Minister of Rural Development Chhay Rithisen has reiterated that by 2025, the residents of all of Cambodia’s rural communities will have access to an adequate clean water supply and sanitation services, as well as live in a clean and sustainable environment.

He made the statement on September 13, while addressing the opening ceremony of a workshop on “Completion of studying of Development Programme Planning and Improving Sustainable Rural Clean Water Supply and Sanitation Phase 4”, supported by the Asian Development Bank (ADB).

A ministry social media post cited Rithisen as saying that government policy on the supply of clean water and sanitation to rural areas 2014-25 targets nine provinces.

Oddar Meanchey, Banteay Meanchey, Preah Vihear, Pailin, Battambang, Kampong Speu, Kampot, Kratie and Stung Treng are the designated provinces.

“The national policy sets out the vision that by 2025, people in rural communities must have adequate clean water supply and sanitation services and live in a clean and sustainable environment,” he said.

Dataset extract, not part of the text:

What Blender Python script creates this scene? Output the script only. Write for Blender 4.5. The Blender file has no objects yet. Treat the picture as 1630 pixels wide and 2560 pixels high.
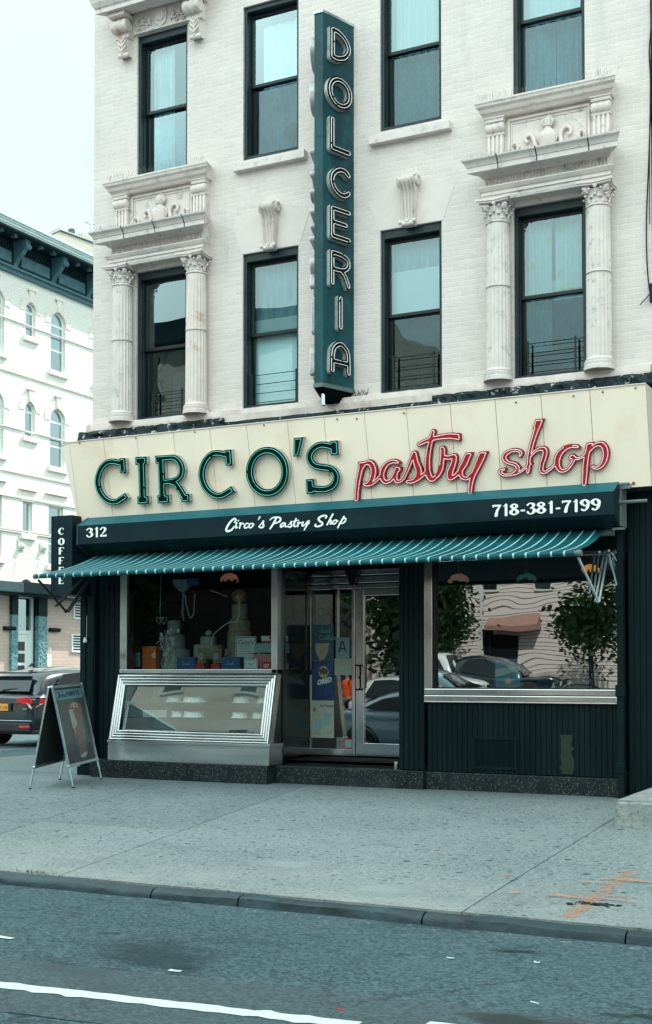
import bpy, bmesh, math, random
import numpy as np
from mathutils import Vector, Matrix
random.seed(7)
R = math.radians
SC = bpy.context.scene
COL = SC.collection
# ------------------------------------------------------------------ camera
FPX = 3190.0
YAW, TILT = R(26.9), R(1.6)
CAM = (0.0, -15.4, 1.5)
cd = bpy.data.cameras.new('camera'); cam = bpy.data.objects.new('camera', cd); COL.objects.link(cam)
cd.sensor_fit = 'VERTICAL'; cd.sensor_height = 36.0; cd.sensor_width = 36.0*1630/2560
cd.lens = FPX/2560*36.0
cd.shift_y = 314.0/2560
cd.clip_start = 0.1; cd.clip_end = 1500
cam.location = CAM
cam.rotation_euler = (R(90)+TILT, 0, YAW)
SC.camera = cam
# ------------------------------------------------------------------ sky, sun, exposure
SUN_EL, SUN_AZ = R(48.5), (0.42, 0.90)      # the sun stands behind the shop, to the right: the street front is in shade
w = bpy.data.worlds.new('World'); SC.world = w; w.use_nodes = True
nt = w.node_tree; nt.nodes.clear()
def wn(t, **k):
    n = nt.nodes.new(t)
    for a, b in k.items(): setattr(n, a, b)
    return n
out = wn('ShaderNodeOutputWorld'); bg = wn('ShaderNodeBackground')
sky = wn('ShaderNodeTexSky', sky_type='NISHITA'); sky.sun_disc = False
sky.sun_elevation = SUN_EL; sky.sun_rotation = math.atan2(SUN_AZ[0], SUN_AZ[1])
sky.air_density = 1.2; sky.dust_density = 3.0; sky.ozone_density = 1.0
tc = wn('ShaderNodeTexCoord'); sep = wn('ShaderNodeSeparateXYZ')
nt.links.new(tc.outputs['Generated'], sep.inputs[0])
# bright, high thin cloud: pale near the horizon, boosted overhead and behind the camera to light the shop front
def wm(op, a, b=None, c=None, clamp=False):
    n = wn('ShaderNodeMath', operation=op); n.use_clamp = clamp
    for i, v in enumerate((a, b, c)):
        if v is None: continue
        if isinstance(v, (int, float)): n.inputs[i].default_value = v
        else: nt.links.new(v, n.inputs[i])
    return n.outputs[0]
zel = wm('MAXIMUM', sep.outputs['Z'], 0.0)
up = wm('SMOOTH_MIN', wm('MULTIPLY', zel, 1.9), 1.0, 0.2)
south = wm('MULTIPLY_ADD', sep.outputs['Y'], -0.6, 0.42, clamp=True)
noi = wn('ShaderNodeTexNoise'); noi.inputs['Scale'].default_value = 2.2; noi.inputs['Detail'].default_value = 6
nt.links.new(tc.outputs['Generated'], noi.inputs['Vector'])
clou = wm('MULTIPLY_ADD', noi.outputs['Fac'], 0.8, 0.58)
lum = wm('MULTIPLY', wm('ADD', wm('MULTIPLY', up, south), 0.36), clou)
lum = wm('MULTIPLY', lum, 25.5)
cm = wn('ShaderNodeVectorMath', operation='SCALE'); cm.inputs[0].default_value = (0.81, 1.0, 0.975)
nt.links.new(lum, cm.inputs['Scale'])
mx = wn('ShaderNodeMix', data_type='RGBA'); mx.inputs[0].default_value = 0.9
nt.links.new(sky.outputs[0], mx.inputs[6]); nt.links.new(cm.outputs[0], mx.inputs[7])
nt.links.new(mx.outputs[2], bg.inputs[0]); bg.inputs[1].default_value = 0.09
nt.links.new(bg.outputs[0], out.inputs[0])
sl = bpy.data.lights.new('sun', 'SUN'); sl.energy = 4.2; sl.angle = R(0.5); sl.color = (1.0, 0.95, 0.87)
so = bpy.data.objects.new('sun', sl); COL.objects.link(so)
_h = math.hypot(*SUN_AZ)
sv = Vector((SUN_AZ[0]/_h*math.cos(SUN_EL), SUN_AZ[1]/_h*math.cos(SUN_EL), math.sin(SUN_EL)))
so.rotation_euler = sv.to_track_quat('Z', 'Y').to_euler(); so.location = (20, 30, 40)
SC.view_settings.view_transform = 'Standard'; SC.view_settings.look = 'None'
SC.view_settings.gamma = 1.0; SC.view_settings.exposure = 0.50
SC.render.engine = 'CYCLES'
SC.cycles.max_bounces = 8; SC.cycles.transparent_max_bounces = 12; SC.cycles.glossy_bounces = 4
SC.cycles.caustics_reflective = False; SC.cycles.caustics_refractive = False
# ------------------------------------------------------------------ picture rays -> points on real planes
_cy, _sy, _ct, _st = math.cos(YAW), math.sin(YAW), math.cos(TILT), math.sin(TILT)
VR = Vector((_cy, _sy, 0)); VF = Vector((-_sy*_ct, _cy*_ct, _st)); VU = Vector((_sy*_st, -_cy*_st, _ct))
def ray(px, py):
    return VF + VR*((px-815)/FPX) + VU*(-(py-1280-314)/FPX)
def on_plane(px, py, p0, n):
    d = ray(px, py); c = Vector(CAM); t = (Vector(p0)-c).dot(Vector(n))/d.dot(Vector(n)); return c+d*t
def PY(px, py, Y): p = on_plane(px, py, (0, Y, 0), (0, 1, 0)); return (p.x, p.z)
def PZ(px, py, Z): p = on_plane(px, py, (0, 0, Z), (0, 0, 1)); return (p.x, p.y)
# ------------------------------------------------------------------ materials
class NT:
    def __init__(s, name):
        s.m = bpy.data.materials.new(name); s.m.use_nodes = True; s.t = s.m.node_tree; s.t.nodes.clear()
        s.out = s.n('ShaderNodeOutputMaterial'); s.p = s.n('ShaderNodeBsdfPrincipled')
        s.l(s.p.outputs[0], s.out.inputs[0]); s.tc = s.n('ShaderNodeTexCoord'); s.co = s.tc.outputs['Object']
    def n(s, t, **k):
        x = s.t.nodes.new(t)
        for a, b in k.items(): setattr(x, a, b)
        return x
    def l(s, a, b): s.t.links.new(a, b)
    def noise(s, scale, detail=4, rough=.55, vec=None, out='Fac', stretch=None):
        x = s.n('ShaderNodeTexNoise'); x.inputs['Scale'].default_value = scale; x.inputs['Detail'].default_value = detail
        x.inputs['Roughness'].default_value = rough
        v = vec or s.co
        if stretch: v = s.mapv(v, stretch)
        s.l(v, x.inputs['Vector']); return x.outputs[out]
    def mapv(s, v, sc=(1, 1, 1), loc=(0, 0, 0), rot=(0, 0, 0)):
        x = s.n('ShaderNodeMapping'); x.inputs['Scale'].default_value = sc; x.inputs['Location'].default_value = loc
        x.inputs['Rotation'].default_value = rot
        s.l(v, x.inputs['Vector']); return x.outputs[0]
    def ramp(s, f, lo, hi, a=0., b=1.):
        x = s.n('ShaderNodeMapRange'); x.inputs[1].default_value = lo; x.inputs[2].default_value = hi
        x.inputs[3].default_value = a; x.inputs[4].default_value = b; x.clamp = True; s.l(f, x.inputs[0]); return x.outputs[0]
    def math(s, op, a, b=None, clamp=False):
        x = s.n('ShaderNodeMath', operation=op); x.use_clamp = clamp
        for i, v in enumerate((a, b)):
            if v is None: continue
            if isinstance(v, (int, float)): x.inputs[i].default_value = v
            else: s.l(v, x.inputs[i])
        return x.outputs[0]
    def mix(s, f, a, b, mode='MIX'):
        x = s.n('ShaderNodeMix', data_type='RGBA', blend_type=mode)
        for i, v in ((0, f), (6, a), (7, b)):
            if isinstance(v, (int, float)): x.inputs[i].default_value = v
            elif isinstance(v, tuple): x.inputs[i].default_value = v if len(v) == 4 else v+(1,)
            else: s.l(v, x.inputs[i])
        return x.outputs[2]
    def bump(s, h, dist=.01, st=.5, nrm=None):
        x = s.n('ShaderNodeBump'); x.inputs['Strength'].default_value = st; x.inputs['Distance'].default_value = dist
        s.l(h, x.inputs['Height'])
        if nrm: s.l(nrm, x.inputs['Normal'])
        s.l(x.outputs[0], s.p.inputs['Normal']); return x.outputs[0]
    def sep(s, v=None):
        x = s.n('ShaderNodeSeparateXYZ'); s.l(v or s.co, x.inputs[0]); return x.outputs
    def comb(s, x, y, z=None):
        c = s.n('ShaderNodeCombineXYZ'); s.l(x, c.inputs[0]); s.l(y, c.inputs[1])
        if z is not None: s.l(z, c.inputs[2])
        return c.outputs[0]
    def col(s, c): s.l(c, s.p.inputs['Base Color']); return s
    def set(s, **k):
        for a, b in k.items(): s.p.inputs[a.replace('_', ' ')].default_value = b
        return s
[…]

PLAN International (Cambodia) deputy country director Yi Kimthan said that in line with the ministry’s most recent plans and policies, his organisation is implementing a clean water and sanitation project that considers nutrition at the national level.

He said the project will strengthen the capacity of national and sub-national leaders to implement the organisation’s executive principles on nutrition and sanitation interventions.

“If other ministries and institutions are working on nutrition or clean water and sanitation issues then they should consider using our operating principles to organise activities.

This will ensure that clean water and sanitation are implemented in accordance with state policy,” he added.

Acording to government reports, in the last five years from 2017 to 2022, basic access to a clean water supply increased significantly, from 58.7 to 82.7 per cent of the population.

Access to sanitation rose from 71 to 83.7 per cent, while open defecation dropped sharply, from 43 per cent in 2015 to 16 per cent in 2022.